Chinese state press blasts Libya strikes
by Staff Writers
Beijing March 23, 2011
Chinese state media on Wednesday blasted the UN-backed military strikes on Libya, saying they masked a self-interested grab by Western powers for oil and "world dominance."
The air assault "is primarily a political decision taken by a few Western powers, and the very first message it delivers is that these Western powers are still the judge and executioner on a global level," the Global Times said.
"The West has dominated the world for centuries, and clinging to world dominance still remains its major strategy," the state-run newspaper added in an editorial.
China has been increasingly critical of the military operation in Libya, despite not having used its UN Security Council veto to block the resolution approving it. Instead, it abstained from the vote.
The air strikes, led by the United States, France and Britain, began on Saturday under the resolution for a no-fly zone over war-torn Libya aimed at protecting civilians from the forces of leader Moamer Kadhafi as they battle rebels.
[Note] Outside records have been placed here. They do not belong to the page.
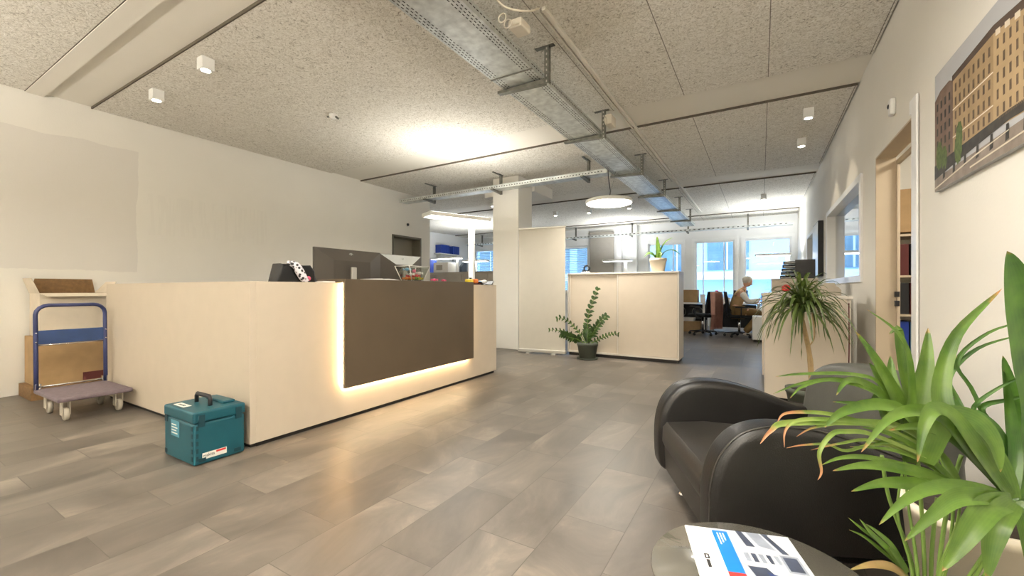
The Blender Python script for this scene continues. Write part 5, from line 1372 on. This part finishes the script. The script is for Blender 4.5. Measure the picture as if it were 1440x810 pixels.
# ---- the office behind the pillar
t = thing('sideboard', 'grey-beige cabinet row seen behind the reception counter and floor lamp', 'cabinet', (-5.75, 7.85, 0))
bm = B(); box(bm, -1.6, 1.35, -.2, .2, .05, 1.44, .003); obj('body', bm, M['grey_p'], t)
bm = B(); box(bm, -1.61, 1.36, -.21, .21, 1.4405, 1.47, .003); obj('top', bm, M['grey_p'], t)
for k in range(4):
    x0 = -1.59 + k * .735; bm = B(); box(bm, x0, x0 + .72, -.216, -.2005, .08, 1.42, .002); obj('door', bm, M['grey_p'], t)
bm = B(); box(bm, -1.57, 1.32, -.18, .18, 0, .05); obj('plinth', bm, M['dark_edge'], t)
for k in range(3):
    bm = B(); box(bm, -.04, .04, -.14, .14, 0, .33, .003); o = obj('file_binder', bm, M['blue_b'], None, loc=(-7.14 + k * .085, 7.86, 1.471)); tag(o, 'blue binder on the grey-beige cabinet row, in the group by the white printer', 'binder', 'blue binders beside the printer')
t = thing('printer', 'white upright printer on the grey-beige cabinet row under a desk lamp', 'printer', (-6.55, 7.86, 1.471))
bm = B(); box(bm, -.22, .22, -.15, .15, 0, .24, .01); obj('body', bm, M['white'], t)
bm = B(); box(bm, -.12, .06, -.165, -.149, .06, .18, .003); obj('paper_slot', bm, M['grey_p'], t)
t = thing('desk_lamp', 'white desk lamp with a long flat head above the printer', 'desk lamp', (-6.25, 7.98, 1.471))
bm = B(); box(bm, -.03, .03, -.02, .02, 0, .34, .004); obj('post', bm, M['lamp_w'], t)
bm = B(); box(bm, -.85, .1, -.1, .1, .34, .375, .006); obj('head', bm, M['lamp_w'], t)
bm = B(); box(bm, -.83, .08, -.08, .08, .336, .3395); obj('diffuser', bm, M['lampglow2'], t)
t = thing('desk_tray_set', 'dark upright magazine holders on the grey-beige cabinet row', 'magazine holder', (-5.85, 7.86, 1.471))
for k, (x, h_) in enumerate([(-.14, .22), (.10, .27)]):
    bm = B(); prism(bm, [(-.1, 0), (.1, 0), (.1, h_), (0, h_), (-.1, h_ * .6)], 'y', -.1, .1); bmesh.ops.rotate(bm, verts=bm.verts[:], cent=(0, 0, 0), matrix=Matrix.Rotation(PI / 2, 3, 'Z')); bmesh.ops.translate(bm, verts=bm.verts[:], vec=(x, 0, 0)); 
    for v in bm.verts: v.co.x = x + (v.co.x - x) * .35
    obj('holder', bm, mat('slate_plastic', '46566A', .5) if k == 0 else bpy.data.materials['slate_plastic'], t)
# binders on a wall shelf at the far left wall
t = thing('wall_shelf', 'small shelf high on the pale far wall carrying blue binders', 'shelf', (XFL, 12.0, 2.33))
bm = B(); box(bm, .001, .3, -.6, .6, 0, .03, .002); obj('board', bm, M['white'], t)
for y in (-.45, .45):
    bm = B(); prism(bm, [(.002, -.2), (.002, -.001), (.22, -.001), (.20, -.02), (.02, -.2)], 'y', y - .01, y + .01); obj('shelf_bracket', bm, M['alu'], t)
for k in range(11):
    if k in (5, 6): continue
    bm = B(); box(bm, 0, .27, -.036, .036, 0, .30, .002); o = obj('file_binder', bm, M['blue_b'], None, loc=(XFL + .012, 11.52 + k * .096, 2.3605)); tag(o, 'blue binder standing on the small high wall shelf', 'binder', 'blue binders on the high wall shelf')
bm = B(); box(bm, XFL + .5, -7.4, 10.2, 10.24, 0, 1.2, .004); t = tag(obj('screen_divider', bm, M['beige_b']), 'low beige screen standing in the left rear office', 'screen')
# ------------------------------------------------------------------ light
wd = bpy.data.worlds.new('world'); SC.world = wd; wd.use_nodes = True
nt = wd.node_tree; bg = nt.nodes['Background']
bg.inputs['Color'].default_value = (.66, .82, 1, 1); bg.inputs['Strength'].default_value = 4.2
for i, (x0, x1, z0, z1) in enumerate(wins):
    o = light('window_portal', 'AREA', ((x0 + x1) / 2, YB + .24, (z0 + z1) / 2), 1, (1, 1, 1), (-PI / 2, 0, 0), shape='RECTANGLE', size=x1 - x0, size_y=z1 - z0)
    o.data.cycles.is_portal = True
# made-up lamps of the same kinds, added to brighten the rooms
pendant(-.8, 1.45, 2.75, 'added fill pendant lamp hanging out of view in front of the armchair', pw=48, zt=ZC)
pendant(-3.6, -1.2, 2.55, 'added fill pendant lamp hanging out of view in the patched wall corner', pw=25, zt=ZC)
pendant(1.95, 4.0, 2.6, 'added fill pendant lamp in the room beyond the doorway', pw=22, zt=3.24)
standing_lamp('added fill standing lamp out of view in the corner behind the side table', (.35, -1.4, 0), 0, 2.0, .85, 300, (1, .95, .88), mx=-.2)
standing_lamp('added fill standing lamp out of view by the patched wall', (-5.2, -1.6, 0), 0, 2.0, .85, 110, (1, .95, .88))
standing_lamp('added fill standing lamp in the far rear office', (-7.6, 10.6, 0), 0, 1.95, .85, 45)
SC.view_settings.view_transform = 'Standard'; SC.view_settings.look = 'None'
SC.view_settings.exposure = 0.42; SC.view_settings.gamma = 1.0; SC.view_settings.use_curve_mapping = False
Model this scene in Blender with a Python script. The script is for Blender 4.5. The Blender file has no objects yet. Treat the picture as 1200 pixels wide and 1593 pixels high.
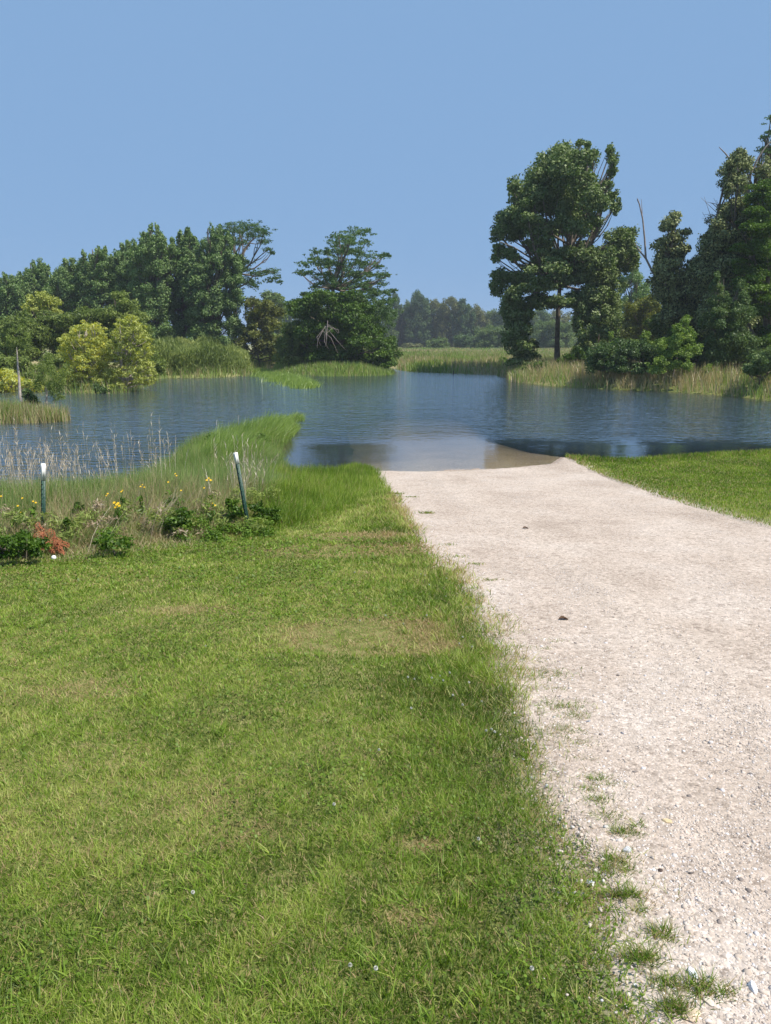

A Chinese government spokeswoman on Tuesday said the assault had caused civilian casualties and she called for an "immediate ceasefire," which added to mounting recent criticism in the country's government-controlled press.
"Most of the West's military and political intervention in the Middle East is tied to oil and its strategic position," the People's Daily, the Chinese Communist Party's central print mouthpiece, said Wednesday.
"Iraq came under attack because of oil and Libya is also coming under attack because of oil," it said in a commentary published in the newspaper's overseas edition.
It also accused the West of seeking to control the world's strategic resources by force.
The paper's domestic edition said France's leading position in the multinational effort was driven by its own interests in Libya, its global position and President Nicolas Sarkozy's desire for re-election.
The Global Times said the West "should not have the right to dispose of any country at will, no matter how awful this country's situation may be."
"Western intervention against Libya should be strictly limited. Their excessive intervention must be condemned."
China, which faces frequent foreign criticism over its own human rights record and treatment of restive minority groups, consistently opposes moves deemed as interfering in the affairs of other countries.